# Requirement
What number of lines in the material contain the word "part"? Give that number alone.

# Data provided
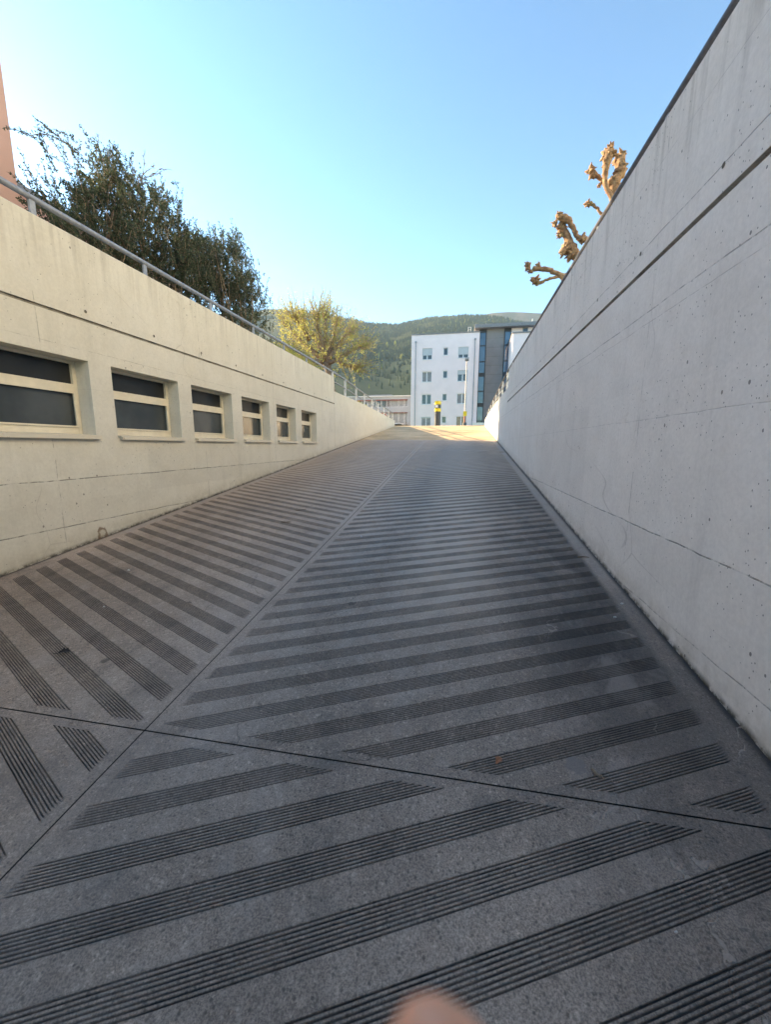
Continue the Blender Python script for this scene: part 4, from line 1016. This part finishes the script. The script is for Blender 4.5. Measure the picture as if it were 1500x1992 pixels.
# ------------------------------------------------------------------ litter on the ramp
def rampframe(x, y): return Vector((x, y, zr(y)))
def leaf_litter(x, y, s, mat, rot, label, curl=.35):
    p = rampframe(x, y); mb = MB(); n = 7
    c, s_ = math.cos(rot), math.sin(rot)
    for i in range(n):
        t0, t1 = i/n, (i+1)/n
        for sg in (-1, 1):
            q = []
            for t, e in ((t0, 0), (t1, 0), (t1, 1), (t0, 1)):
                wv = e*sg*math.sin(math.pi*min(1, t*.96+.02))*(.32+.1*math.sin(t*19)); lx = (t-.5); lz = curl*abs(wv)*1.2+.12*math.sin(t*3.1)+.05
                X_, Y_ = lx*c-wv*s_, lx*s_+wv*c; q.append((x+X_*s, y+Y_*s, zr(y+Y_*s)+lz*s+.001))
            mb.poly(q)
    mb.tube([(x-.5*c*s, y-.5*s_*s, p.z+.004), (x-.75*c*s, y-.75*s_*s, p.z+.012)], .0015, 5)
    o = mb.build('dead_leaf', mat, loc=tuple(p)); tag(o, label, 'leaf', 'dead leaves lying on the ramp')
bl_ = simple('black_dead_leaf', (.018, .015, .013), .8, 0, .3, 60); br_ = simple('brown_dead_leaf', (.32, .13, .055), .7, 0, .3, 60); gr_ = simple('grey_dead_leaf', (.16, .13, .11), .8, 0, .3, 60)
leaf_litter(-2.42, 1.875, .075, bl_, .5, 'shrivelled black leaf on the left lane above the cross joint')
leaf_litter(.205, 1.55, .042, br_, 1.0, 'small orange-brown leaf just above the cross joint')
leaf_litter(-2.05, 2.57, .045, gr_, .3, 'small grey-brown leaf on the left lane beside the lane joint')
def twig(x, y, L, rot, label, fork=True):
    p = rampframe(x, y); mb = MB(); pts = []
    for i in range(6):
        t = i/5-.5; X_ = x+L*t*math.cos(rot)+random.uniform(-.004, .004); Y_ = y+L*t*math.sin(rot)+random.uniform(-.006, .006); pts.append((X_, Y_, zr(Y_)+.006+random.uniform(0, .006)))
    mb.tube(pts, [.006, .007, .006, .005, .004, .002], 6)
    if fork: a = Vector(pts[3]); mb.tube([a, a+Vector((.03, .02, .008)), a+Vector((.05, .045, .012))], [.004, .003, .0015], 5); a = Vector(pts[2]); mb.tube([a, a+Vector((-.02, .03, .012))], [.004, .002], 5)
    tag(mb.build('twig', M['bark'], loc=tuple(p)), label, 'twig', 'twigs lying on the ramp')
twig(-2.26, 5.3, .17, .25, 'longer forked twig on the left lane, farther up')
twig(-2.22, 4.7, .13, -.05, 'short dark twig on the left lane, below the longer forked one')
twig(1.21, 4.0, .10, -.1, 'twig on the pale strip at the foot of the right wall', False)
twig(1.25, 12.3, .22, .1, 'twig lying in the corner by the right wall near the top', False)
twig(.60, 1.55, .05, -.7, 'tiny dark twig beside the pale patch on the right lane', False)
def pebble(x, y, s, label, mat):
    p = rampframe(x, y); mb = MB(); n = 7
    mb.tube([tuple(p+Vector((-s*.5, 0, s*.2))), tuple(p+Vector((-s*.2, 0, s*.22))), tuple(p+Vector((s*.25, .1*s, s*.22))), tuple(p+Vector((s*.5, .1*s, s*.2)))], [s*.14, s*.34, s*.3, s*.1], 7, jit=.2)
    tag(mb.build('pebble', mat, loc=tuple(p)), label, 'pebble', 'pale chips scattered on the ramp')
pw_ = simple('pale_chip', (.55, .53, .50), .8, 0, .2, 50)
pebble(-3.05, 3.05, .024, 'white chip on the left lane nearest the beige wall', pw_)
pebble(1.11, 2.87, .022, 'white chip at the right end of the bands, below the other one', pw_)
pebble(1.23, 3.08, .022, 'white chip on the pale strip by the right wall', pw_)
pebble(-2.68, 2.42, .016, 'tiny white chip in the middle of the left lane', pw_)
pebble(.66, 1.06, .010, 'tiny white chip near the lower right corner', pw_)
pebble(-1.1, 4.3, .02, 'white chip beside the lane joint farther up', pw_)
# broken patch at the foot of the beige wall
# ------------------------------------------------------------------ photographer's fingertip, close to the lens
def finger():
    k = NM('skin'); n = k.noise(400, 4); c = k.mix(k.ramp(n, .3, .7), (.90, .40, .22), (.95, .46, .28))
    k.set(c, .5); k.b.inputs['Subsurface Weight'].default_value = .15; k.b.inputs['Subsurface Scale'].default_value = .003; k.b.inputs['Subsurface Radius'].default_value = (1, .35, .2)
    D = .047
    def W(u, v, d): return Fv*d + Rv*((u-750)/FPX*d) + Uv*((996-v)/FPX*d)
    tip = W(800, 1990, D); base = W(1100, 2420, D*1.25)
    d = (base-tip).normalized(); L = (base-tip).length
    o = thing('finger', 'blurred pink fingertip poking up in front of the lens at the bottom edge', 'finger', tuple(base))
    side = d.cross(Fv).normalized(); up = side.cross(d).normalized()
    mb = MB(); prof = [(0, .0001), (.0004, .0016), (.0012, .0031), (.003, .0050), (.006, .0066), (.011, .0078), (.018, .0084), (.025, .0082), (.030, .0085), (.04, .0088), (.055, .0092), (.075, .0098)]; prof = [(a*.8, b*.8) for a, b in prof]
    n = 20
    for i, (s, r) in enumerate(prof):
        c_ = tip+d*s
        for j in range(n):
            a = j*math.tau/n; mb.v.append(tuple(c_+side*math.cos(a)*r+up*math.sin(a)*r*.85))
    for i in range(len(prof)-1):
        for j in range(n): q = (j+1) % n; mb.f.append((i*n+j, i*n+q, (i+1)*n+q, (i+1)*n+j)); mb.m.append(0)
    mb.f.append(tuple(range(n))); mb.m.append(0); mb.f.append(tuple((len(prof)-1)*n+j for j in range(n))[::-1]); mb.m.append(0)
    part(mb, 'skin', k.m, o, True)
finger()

# Reply
2